Early marriage, traditional seclusion practices that restrict girls’ travel to schools, preferential treatment of boys in families’ education investments and the gendered division of household labour – all these entrenched discriminatory social norms are hampering girls’ access to education.

Once in school, learning contents, teaching practices and attitudes, together with unsuitable and unsafe learning environments – and school-related gender-based violence – compromise girls’ schooling journey, their educational choices and achievement and, consequently, their work and life opportunities.

To overcome inequality and injustice, we need to widen the lens by acting on all factors that marginalise girls and hijack their educational journey. Child labour must be tackled through an integrated approach that includes universal education and measures to reduce poverty and to promote social and economic development.

From ensuring school safety and gender-responsive teaching and curricula through to community awareness-raising and advocacy, the gamut of interventions must span the social and political spectrum in order to succeed.

Together, we must ensure a better life and a better future for girls to nurture gender equality in education as an essential strategy for the achievement of the Sustainable Development Goals.

This is the thrust of UNESCO’s Global Partnership for Girls’ and Women’s Education that has led to new alliances with the private sector, as well as our joint programme with UN Women and UNFPA (the United Nations Population Fund).

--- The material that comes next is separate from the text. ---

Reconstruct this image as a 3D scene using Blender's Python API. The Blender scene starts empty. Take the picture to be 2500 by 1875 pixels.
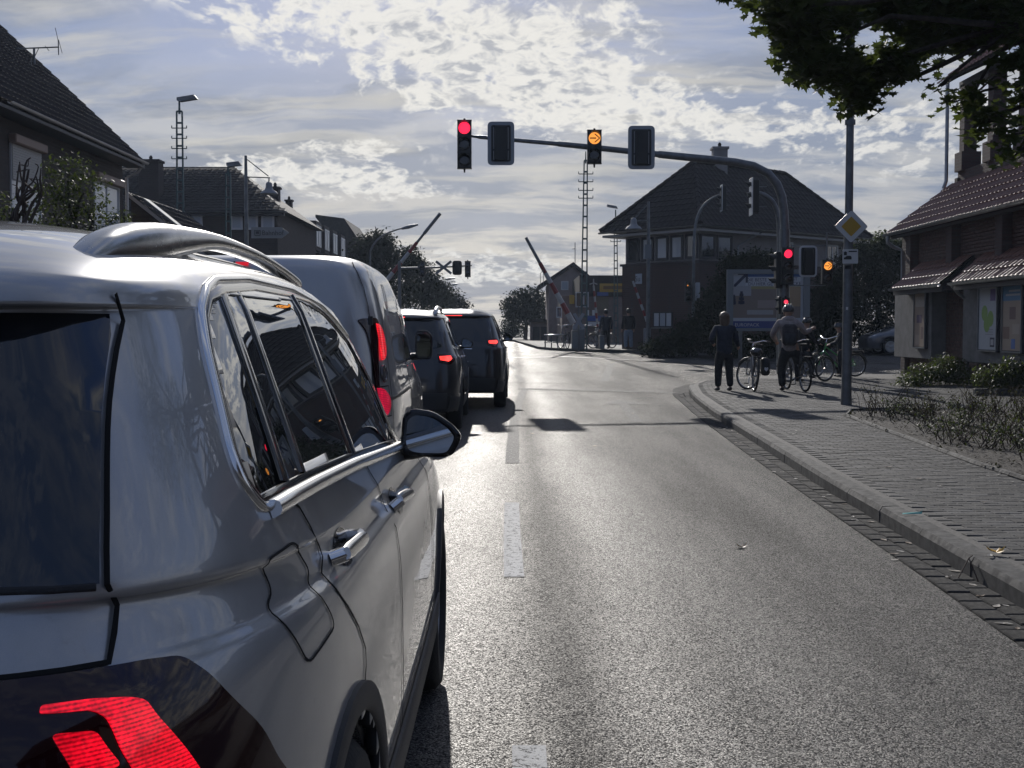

Ensuring two years of universal pre-primary education, recommended by the Education Commission, is crucial for children’s educational success.

The Education Commission says that two years of free, quality preschool should be provided for every child. How important is early childhood development to the overall education of children – and how can that be funded?

Early childhood is a period when the most significant brain development occurs and children begin to develop cognitively, socially and emotionally, nurturing the very foundation of lifelong learning and wellbeing.

Ensuring two years of universal pre-primary education, recommended by the Education Commission, is crucial for children’s educational success, especially for those with special learning needs.

With quality early care and education – enabled by adequate health care and nutrition, caring and responsive relationships, and meaningful learning experiences – children are well prepared to take up new challenges in primary school and to continue education with confidence.

If we are serious about children’s education, we cannot afford to postpone investments in children. This is a key message of a recent UNESCO publication Investing against Evidence: the Global State of Early Childhood Care and Education, which calls for reversing the trends of low public investments in the area.

Funding early childhood development is a key challenge, especially in low-resources contexts. The Global Education Monitoring Report finds that both developed and developing countries spend visibly less on pre-primary education than primary education. Only 2% percent of aid allocated to basic education is dedicated to pre-primary education, according to OECD-DAC data.

There are a number of approaches being used to stimulate innovative financing for early childhood care and education.

For example, in the Philippines, a tax on gaming corporations supports the National Child Development Centres for 0-4 year-olds. Cuna Más in Peru – a child-care and home visiting service – employs results-based financing. While such innovations are welcome, we need to work harder to increase the levels of public investments within the education, protection and health sectors, as well as donor financing for early childhood programmes.

Education ministries and development partners cannot sideline early childhood development.